David Forgacs, New York University

"The Blackening of East Africans in Italian Ethnographic Discourse, 1890-1940"

March 3, 2016 

From the 18th to the early 20th century, European travelers and anthropologists often described northern Ethiopians as “white” or “pale-skinned”, but when Italy invaded Ethiopia in 1935 its various peoples were collectively “blackened” by Italian writers and photographers.
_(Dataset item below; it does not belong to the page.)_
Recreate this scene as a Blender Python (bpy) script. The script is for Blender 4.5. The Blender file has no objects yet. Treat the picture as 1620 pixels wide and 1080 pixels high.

This talk shows how and why this peculiar turnaround happened.

 

Sara Marzagora, SOAS, University of London

"Colonialism and Coloniality in the Political Thought of Amharic-speaking Intellectuals, 1900s-1960s"

March 24, 2016

The lecture will trace the changes in the way Amharic-speaking intellectuals in Ethiopia theorised and discussed European, and particularly Italian, colonialism, from an initial negation of the colonial dimension, and of Ethiopia's connections to coloniality, to the increasing centrality that colonialism and coloniality gained in Ethiopian political thought starting from the late 1950s.

 

Daniele Comberiati, Université Paul-Valéry Montpellier 3

 “Democratic Colonialism” and National Identity: Cultural Representations of Italian Somalia 1950-1960

April 28, 2016

The lecture traces the history of the Italian Trusteeship Administration in Somalia (AFIS) from 1950 to 1960, showing to what extent this experience can be considered an example of “democratic colonialism”. The lecture also analyzes cultural representations of AFIS and its fundamental role in shaping contemporary Italian identity.

 

Emma Bond, University of St. Andrews

"Photography as Memorial Intertext in Diaspora Narratives: New Writing by Maaza Mengiste, Nadifa Mohamed and Igiaba Scego"

May 5, 2016 

The leture will explore the use of primary photographic sources in narratives dealing with the Italian colonial era in the Horn of Africa by second generation and diaspora writers. Engaging with theories of the construction of difference in colonial photographs, as well as those emphasising the importance of the gaze and of the physicality of images themselves, she will argue for a re-evaluation of the role of photographs as intertext in recent works by Nadifa Mohamed, Maaza Mengiste and Igiaba Scego.

 

Lee Cassanelli teaches African history and historiography, the history of foreign aid in Africa, and comparative world history at University of Pennsylvania.  Books and monographs include Victims and Vulnerable Groups in Southern Somalia;  and 'Hosts and Guests':  A historical interpretation of land conflicts in southern and central Somalia.
 
David Forgacs holds the endowed Guido and Mariuccia Zerilli-Marimò Chair in Contemporary Italian Studies. He earned both his M.A. in English and his M.Phil. in Comparative Literature and Literary Theory at the University of Oxford (1975, 1977) and his Ph.D. in Philosophy at the Scuola Normale Superiore in Pisa (1979).
 
Sara Marzagora’s expertise is the Horn of Africa, particularly Ethiopia, whose literature, political philosophy and intellectual history she is exploring in her PhD. Marzagora is currently the guest editor of a special issue of the Journal of African Cultural Studies on Literatures in African Languages.
 
Daniele Comberiati was born in Rome, Italy and is lecturer at the University Paul Valery. He has published several books on Italian literature, migration, colonialism, and postcolonialism. His collection of short stories was published in 2012 (Di eredi non vedo traccia. Storie di tani, mericani e tripolini, Nerosubianco).
 
Emma Bond has worked extensively on Italo Svevo, the literature of Trieste and both Freudian and post-Freudian psychoanalytic literary theory. Within this field she has co-edited the volume Freud and Italian Culture (Peter Lang, 2009), and published the monograph Disrupted Narratives: Illness, Silence and Identity in Svevo, Pressburger and Morandini (Legenda, 2012).